=== WORK REQUIRED ===
The listing below should be printed exactly, every line of it. Skip the pictures.

=== INFORMATION SUPPLIED ===
+++

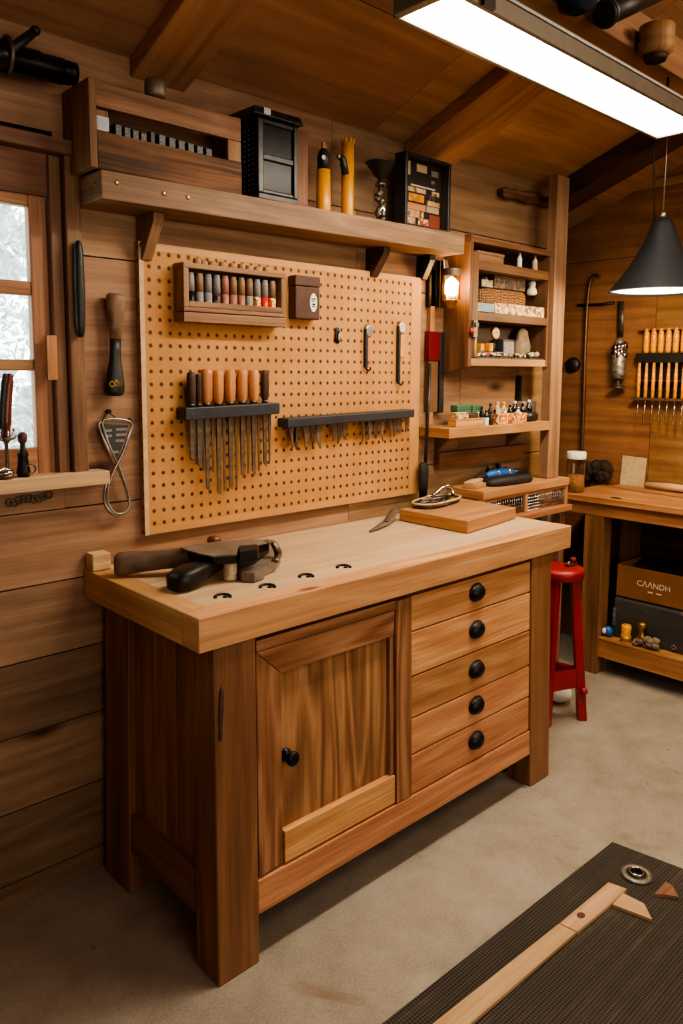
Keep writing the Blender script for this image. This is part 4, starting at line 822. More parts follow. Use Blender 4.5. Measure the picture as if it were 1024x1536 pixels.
c = at(800, 433, y=-.07); c.x = 2.06; m = MB(); m.lathe([(.016, -.03), (.024, -.022), (.020, -.004), (.014, .004), (.017, .02), (.013, .03)], c, 14); tt = thing('white_cloth_bundle', 'small white bundle of cloth hanging at the right of the second row', 'cloth', c+V((0, 0, -.03))); m.build('bundle', WHT, tt); m = MB(); m.tube([c+V((0, 0, .028)), (c.x, c.y, 1.8525)], .0015, 6); m.build('string', CRM, tt)
# third row
y = -.085; c = at(742, 500, y=y); t = thing('round_dial', 'small round cream dial on a stand in the third row of the shelf cabinet', 'dial', (c.x, y, F1))
m = MB(); m.lathe([(.024, 0), (.024, .012), (.021, .015)], c+V((0, .006, 0)), 24, (0, -1, 0)); m.build('face', CRM, t); m = MB(); m.torus(c+V((0, -.004, 0)), .023, .003, (0, 1, 0), 24, 6); m.build('rim', BRASS, t)
m = MB(); m.tube([c+V((-.008, -.0095, .004)), c+V((.0, -.0095, .002)), c+V((.008, -.0095, .006))], .0013, 5); m.build('hands', DKM, t)
m = MB(); m.tube([c+V((0, .003, -.022)), (c.x, y+.003, F1+.006)], .005, 8); m.lathe([(.02, 0), (.02, .004), (.008, .008)], (c.x, y+.003, F1), 16); m.build('stand', DKM, t)
x = X(760, 508, -.06); t = thing('clear_box', 'grey clear plastic box beside the round dial', 'box', (x, -.05, F1)); MB().box(x-.045, x+.038, -.073, -.02, F1, F1+.085).build('body', GREY, t, .003); MB().box(x-.04, x+.034, -.0745, -.0735, F1+.012, F1+.075).build('front_sheet', GRYV, t)
for k, (px, lab) in enumerate(((720, 'left amber cube in the third row of the shelf cabinet'), (733, 'right amber cube in the third row of the shelf cabinet'))):
    x = X(px, 518, -.095) if k == 0 else X(px, 518, -.09); m = MB(); m.box(x-.013, x+.013, -.108+.004*k, -.083+.004*k, F1+.0305, F1+.06+.005*k); simple('amber_cube', lab, 'cube', m, AMB, .003, 'amber cubes')
x0, x1 = 1.602, X(766, 535, CY+.006); t = thing('bead_tray', 'shallow grey tray of red and orange beads in the third row', 'tray', ((x0+x1)/2, -.105, F1))
MB().box(x0, x1, CY+.004, -.078, F1, F1+.006).build('base', GREY, t); MB().box(x0, x1, -.083, -.078, F1+.0062, F1+.030).build('back_edge', pm('grey_blue_tray', '#6d7d84', .5), t)
m = MB()
for k in range(46): m.ell((random.uniform(x0+.01, x1-.01), random.uniform(CY+.012, -.09), F1+.012+random.random()*.008), .008, .008, .006, 6, 4, jit=.3)
q = m.build('beads', BEADS, t); q['kind'] = 'stuff'
x2, x3 = x1+.006, X(792, 535, CY+.006); t = thing('bead_tray', 'shallow tray of pale mixed beads right of the red bead tray', 'tray', ((x2+x3)/2, -.105, F1))
MB().box(x2, x3, CY+.004, -.078, F1, F1+.006).build('base', GREY, t); m = MB()
for k in range(34): m.ell((random.uniform(x2+.01, x3-.01), random.uniform(CY+.012, -.09), F1+.012+random.random()*.008), .008, .008, .006, 6, 4, jit=.3)
q = m.build('beads', BEADS, t); q['kind'] = 'stuff'
x4, x5 = x3+.006, cx1-.024; t = thing('bead_tray', 'shallow tray of grey metal bits at the right of the third row', 'tray', ((x4+x5)/2, -.105, F1))
MB().box(x4, x5, CY+.004, -.078, F1, F1+.006).build('base', GREY, t); m = MB()
for k in range(40): m.ell((random.uniform(x4+.01, x5-.01), random.uniform(CY+.012, -.09), F1+.014+random.random()*.012), .009, .009, .008, 6, 4, jit=.35)
q = m.build('metal_bits', BEADS2, t); q['kind'] = 'stuff'
x = X(787, 508, -.05)-.015; m = MB(); m.rings([[(x+.05*s*cos(q)*random.uniform(.85, 1.15), -.044+.026*s*sin(q)*random.uniform(.8, 1.0), F1+.0006+z) for q in [2*pi*j/14 for j in range(14)]] for s, z in ((.9, 0), (1.15, .02), (1.1, .06), (.95, .1), (.7, .125), (.3, .138))])
simple('rough_stone', 'large rough brown stone at the right of the third row', 'stone', m, STONE)
x = X(815, 512, -.06); t = thing('small_scale', 'little silver and dark weighing scale right of the rough stone', 'scale', (x, -.06, F1)); m = MB(); m.box(x-.022, x+.022, -.076, -.045, F1, F1+.035); m.build('body', DKM, t, .003); m = MB(); m.tube([(x, -.06, F1+.035), (x, -.06, F1+.055)], .004, 8); m.lathe([(.026, .055), (.03, .062), (.03, .065)], (x, -.06, F1), 18); m.build('pan', STL, t)
# trinket on the cabinet edge
c0 = at(712, 480, y=CY-.006); c1 = at(710, 530, y=CY-.006); t = thing('hanging_gadget', 'small steel and red gadget hung on the front edge of the shelf cabinet', 'gadget', (c0.x, CY-.002, c1.z))
MB().box(c0.x-.014, c0.x+.014, CY-.012, CY-.0008, Z(712, 507, CY), c0.z, 2).build('plate', AGED, t, .003); m = MB(); m.lathe([(.011, 0), (.011, .005)], (c0.x+.002, CY-.012, c0.z-.018), 14, (0, -1, 0)); m.build('dial', BLK, t)
c = at(708, 497, y=CY-.016); m = MB(); m.ell(c, .012, .009, .014, 10, 6, jit=.12); m.build('red_bead', RED, t); m = MB(); m.tube([(c0.x+.008, CY-.006, Z(714, 507, CY)), (c0.x+.006, CY-.006, Z(714, 535, CY))], .003, 6); m.build('cord', CRM, t)

# ---- low shelf
lx0, lx1 = 1.405, 2.111; lz0, lz1 = 1.196, 1.236; LD = -.155
ls = thing('low_wall_shelf', 'thick oak shelf under the shelf cabinet crowded with small bottles', 'shelf', ((lx0+lx1)/2, 0, lz0))
MB().box(lx0, lx1, LD, -.001, lz0, lz1, 0).build('board', W['oak'], ls, .003)
for x in (1.5, 2.0): 
    m = MB(); m.prism([(x, -.0005, lz0-.0005), (x, -.09, lz0-.0005), (x, -.0005, lz0-.07)], [(x+.02, -.0005, lz0-.0005), (x+.02, -.09, lz0-.0005), (x+.02, -.0005, lz0-.07)]) ; m.build('bracket', W['alcove'], ls)
MB().box(1.44, 1.466, -.02, -.001, lz1+.001, 1.85, 2).build('wall_stile', W['oak'], None, .002); tag(bpy.data.objects['wall_stile'], 'upright oak stile left of the low shelf bottles', 'stile')
MB().box(1.5, 2.111, -.03, -.001, 1.055, 1.125, 0).build('wall_rail', W['alcove'], None, .003); tag(bpy.data.objects['wall_rail'], 'horizontal wooden rail on the wall below the low shelf', 'rail')
pz = at(780, 575, y=-.02); MB().box(pz.x-.008, pz.x+.008, -.024, -.001, lz1+.001, cz0-.04, 2).build('dark_upright', DKM, None, .001); tag(bpy.data.objects['dark_upright'], 'thin dark upright strip on the wall behind the low shelf bottles', 'strip')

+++

=== TASK RESPONSE ===
Keep writing the Blender script for this image. This is part 4, starting at line 822. More parts follow. Use Blender 4.5. Measure the picture as if it were 1024x1536 pixels.
c = at(800, 433, y=-.07); c.x = 2.06; m = MB(); m.lathe([(.016, -.03), (.024, -.022), (.020, -.004), (.014, .004), (.017, .02), (.013, .03)], c, 14); tt = thing('white_cloth_bundle', 'small white bundle of cloth hanging at the right of the second row', 'cloth', c+V((0, 0, -.03))); m.build('bundle', WHT, tt); m = MB(); m.tube([c+V((0, 0, .028)), (c.x, c.y, 1.8525)], .0015, 6); m.build('string', CRM, tt)
# third row
y = -.085; c = at(742, 500, y=y); t = thing('round_dial', 'small round cream dial on a stand in the third row of the shelf cabinet', 'dial', (c.x, y, F1))
m = MB(); m.lathe([(.024, 0), (.024, .012), (.021, .015)], c+V((0, .006, 0)), 24, (0, -1, 0)); m.build('face', CRM, t); m = MB(); m.torus(c+V((0, -.004, 0)), .023, .003, (0, 1, 0), 24, 6); m.build('rim', BRASS, t)
m = MB(); m.tube([c+V((-.008, -.0095, .004)), c+V((.0, -.0095, .002)), c+V((.008, -.0095, .006))], .0013, 5); m.build('hands', DKM, t)
m = MB(); m.tube([c+V((0, .003, -.022)), (c.x, y+.003, F1+.006)], .005, 8); m.lathe([(.02, 0), (.02, .004), (.008, .008)], (c.x, y+.003, F1), 16); m.build('stand', DKM, t)
x = X(760, 508, -.06); t = thing('clear_box', 'grey clear plastic box beside the round dial', 'box', (x, -.05, F1)); MB().box(x-.045, x+.038, -.073, -.02, F1, F1+.085).build('body', GREY, t, .003); MB().box(x-.04, x+.034, -.0745, -.0735, F1+.012, F1+.075).build('front_sheet', GRYV, t)
for k, (px, lab) in enumerate(((720, 'left amber cube in the third row of the shelf cabinet'), (733, 'right amber cube in the third row of the shelf cabinet'))):
    x = X(px, 518, -.095) if k == 0 else X(px, 518, -.09); m = MB(); m.box(x-.013, x+.013, -.108+.004*k, -.083+.004*k, F1+.0305, F1+.06+.005*k); simple('amber_cube', lab, 'cube', m, AMB, .003, 'amber cubes')
x0, x1 = 1.602, X(766, 535, CY+.006); t = thing('bead_tray', 'shallow grey tray of red and orange beads in the third row', 'tray', ((x0+x1)/2, -.105, F1))
MB().box(x0, x1, CY+.004, -.078, F1, F1+.006).build('base', GREY, t); MB().box(x0, x1, -.083, -.078, F1+.0062, F1+.030).build('back_edge', pm('grey_blue_tray', '#6d7d84', .5), t)
m = MB()
for k in range(46): m.ell((random.uniform(x0+.01, x1-.01), random.uniform(CY+.012, -.09), F1+.012+random.random()*.008), .008, .008, .006, 6, 4, jit=.3)
q = m.build('beads', BEADS, t); q['kind'] = 'stuff'
x2, x3 = x1+.006, X(792, 535, CY+.006); t = thing('bead_tray', 'shallow tray of pale mixed beads right of the red bead tray', 'tray', ((x2+x3)/2, -.105, F1))
MB().box(x2, x3, CY+.004, -.078, F1, F1+.006).build('base', GREY, t); m = MB()
for k in range(34): m.ell((random.uniform(x2+.01, x3-.01), random.uniform(CY+.012, -.09), F1+.012+random.random()*.008), .008, .008, .006, 6, 4, jit=.3)
q = m.build('beads', BEADS, t); q['kind'] = 'stuff'
x4, x5 = x3+.006, cx1-.024; t = thing('bead_tray', 'shallow tray of grey metal bits at the right of the third row', 'tray', ((x4+x5)/2, -.105, F1))
MB().box(x4, x5, CY+.004, -.078, F1, F1+.006).build('base', GREY, t); m = MB()
for k in range(40): m.ell((random.uniform(x4+.01, x5-.01), random.uniform(CY+.012, -.09), F1+.014+random.random()*.012), .009, .009, .008, 6, 4, jit=.35)
q = m.build('metal_bits', BEADS2, t); q['kind'] = 'stuff'
x = X(787, 508, -.05)-.015; m = MB(); m.rings([[(x+.05*s*cos(q)*random.uniform(.85, 1.15), -.044+.026*s*sin(q)*random.uniform(.8, 1.0), F1+.0006+z) for q in [2*pi*j/14 for j in range(14)]] for s, z in ((.9, 0), (1.15, .02), (1.1, .06), (.95, .1), (.7, .125), (.3, .138))])
simple('rough_stone', 'large rough brown stone at the right of the third row', 'stone', m, STONE)
x = X(815, 512, -.06); t = thing('small_scale', 'little silver and dark weighing scale right of the rough stone', 'scale', (x, -.06, F1)); m = MB(); m.box(x-.022, x+.022, -.076, -.045, F1, F1+.035); m.build('body', DKM, t, .003); m = MB(); m.tube([(x, -.06, F1+.035), (x, -.06, F1+.055)], .004, 8); m.lathe([(.026, .055), (.03, .062), (.03, .065)], (x, -.06, F1), 18); m.build('pan', STL, t)
# trinket on the cabinet edge
c0 = at(712, 480, y=CY-.006); c1 = at(710, 530, y=CY-.006); t = thing('hanging_gadget', 'small steel and red gadget hung on the front edge of the shelf cabinet', 'gadget', (c0.x, CY-.002, c1.z))
MB().box(c0.x-.014, c0.x+.014, CY-.012, CY-.0008, Z(712, 507, CY), c0.z, 2).build('plate', AGED, t, .003); m = MB(); m.lathe([(.011, 0), (.011, .005)], (c0.x+.002, CY-.012, c0.z-.018), 14, (0, -1, 0)); m.build('dial', BLK, t)
c = at(708, 497, y=CY-.016); m = MB(); m.ell(c, .012, .009, .014, 10, 6, jit=.12); m.build('red_bead', RED, t); m = MB(); m.tube([(c0.x+.008, CY-.006, Z(714, 507, CY)), (c0.x+.006, CY-.006, Z(714, 535, CY))], .003, 6); m.build('cord', CRM, t)

# ---- low shelf
lx0, lx1 = 1.405, 2.111; lz0, lz1 = 1.196, 1.236; LD = -.155
ls = thing('low_wall_shelf', 'thick oak shelf under the shelf cabinet crowded with small bottles', 'shelf', ((lx0+lx1)/2, 0, lz0))
MB().box(lx0, lx1, LD, -.001, lz0, lz1, 0).build('board', W['oak'], ls, .003)
for x in (1.5, 2.0): 
    m = MB(); m.prism([(x, -.0005, lz0-.0005), (x, -.09, lz0-.0005), (x, -.0005, lz0-.07)], [(x+.02, -.0005, lz0-.0005), (x+.02, -.09, lz0-.0005), (x+.02, -.0005, lz0-.07)]) ; m.build('bracket', W['alcove'], ls)
MB().box(1.44, 1.466, -.02, -.001, lz1+.001, 1.85, 2).build('wall_stile', W['oak'], None, .002); tag(bpy.data.objects['wall_stile'], 'upright oak stile left of the low shelf bottles', 'stile')
MB().box(1.5, 2.111, -.03, -.001, 1.055, 1.125, 0).build('wall_rail', W['alcove'], None, .003); tag(bpy.data.objects['wall_rail'], 'horizontal wooden rail on the wall below the low shelf', 'rail')
pz = at(780, 575, y=-.02); MB().box(pz.x-.008, pz.x+.008, -.024, -.001, lz1+.001, cz0-.04, 2).build('dark_upright', DKM, None, .001); tag(bpy.data.objects['dark_upright'], 'thin dark upright strip on the wall behind the low shelf bottles', 'strip')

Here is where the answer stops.